Some people create attraction by making you feel chosen and unchosen in quick succession. Your body may interpret that as high stakes. High stakes can feel like chemistry.

But a relationship that is good for you should not repeatedly require you to brace for emotional impact.

Question three: am I more honest or more performative?

One of the clearest signs of unsafe chemistry is performance.

You become more charming than honest. More agreeable than accurate. More mysterious than direct. You start editing your needs before the other person has even responded to them.

This does not mean you are fake. It means your system is trying to keep access to something it is afraid to lose.

Healthy chemistry usually gives your real self more room, not less.

Ask:

  • Am I saying what I actually think?
  • Am I hiding normal needs to seem easier?
  • Am I trying to become the person they appear to reward?

If attraction makes you abandon your own signals, slow down.

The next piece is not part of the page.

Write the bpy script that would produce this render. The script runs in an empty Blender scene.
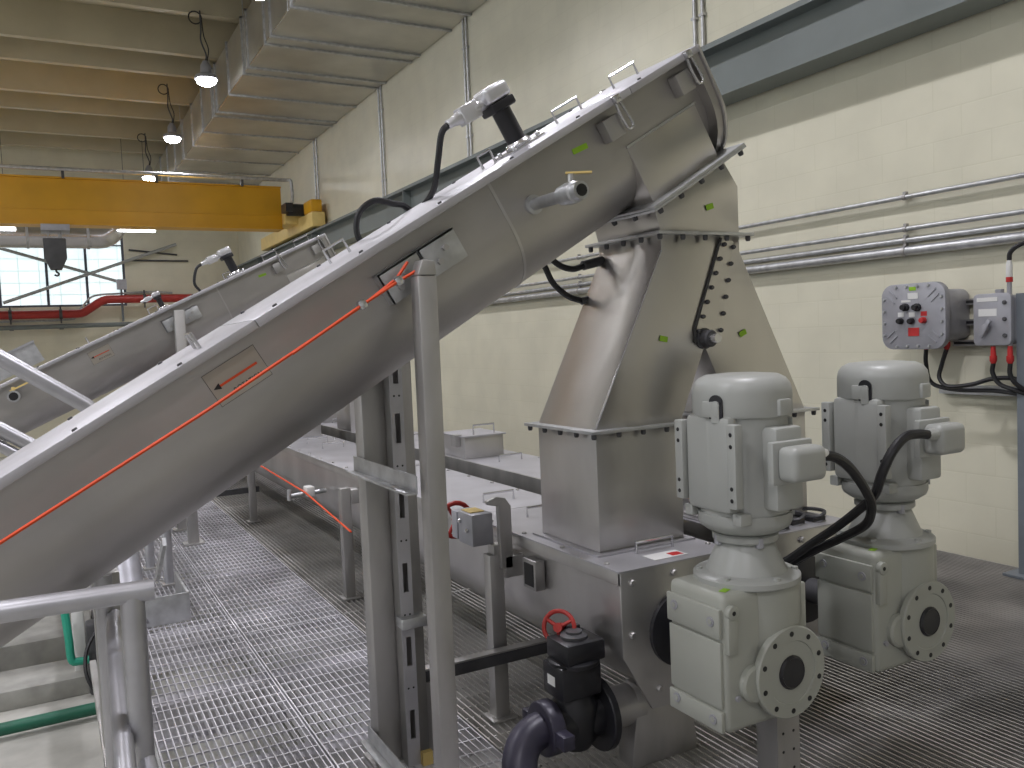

Question four: is there consistency when there is no payoff?

Many people can be warm when the mood is romantic.

Look for consistency when the moment is ordinary: scheduling, follow-through, small promises, respectful communication after disagreement, kindness when tired, clarity when plans change.

This is where chemistry becomes either trustworthy or expensive.

A person who creates a huge spark but cannot sustain basic consistency may keep you attached to potential rather than reality. If that pattern sounds familiar, read How to Tell if You're Dating Potential Again next.

Question five: would this still feel good if I stopped chasing?

This question is uncomfortable because it removes your effort from the equation.

If you stopped initiating every emotional repair, translating every mixed signal, and keeping the conversation alive, what would remain?

Would there still be mutual curiosity? Would there still be effort from the other side? Would the connection have its own legs?

Sometimes what we call chemistry is actually the feeling of trying very hard.

A cleaner definition of chemistry

Real chemistry should make connection feel alive without making your self-respect negotiable.

It should include attraction, yes. But over time, it should also include steadiness, mutuality, and enough emotional safety for both people to be real.

Before you call it chemistry, look at the whole pattern:

  1. How do I feel afterward?
  2. What does my body do around them?
  3. Do I become more honest or less honest?
  4. Is their interest consistent outside romantic moments?
  5. Does the connection still exist when I stop over-functioning?

The goal is not to distrust every spark.

The goal is to stop letting the spark be the only witness.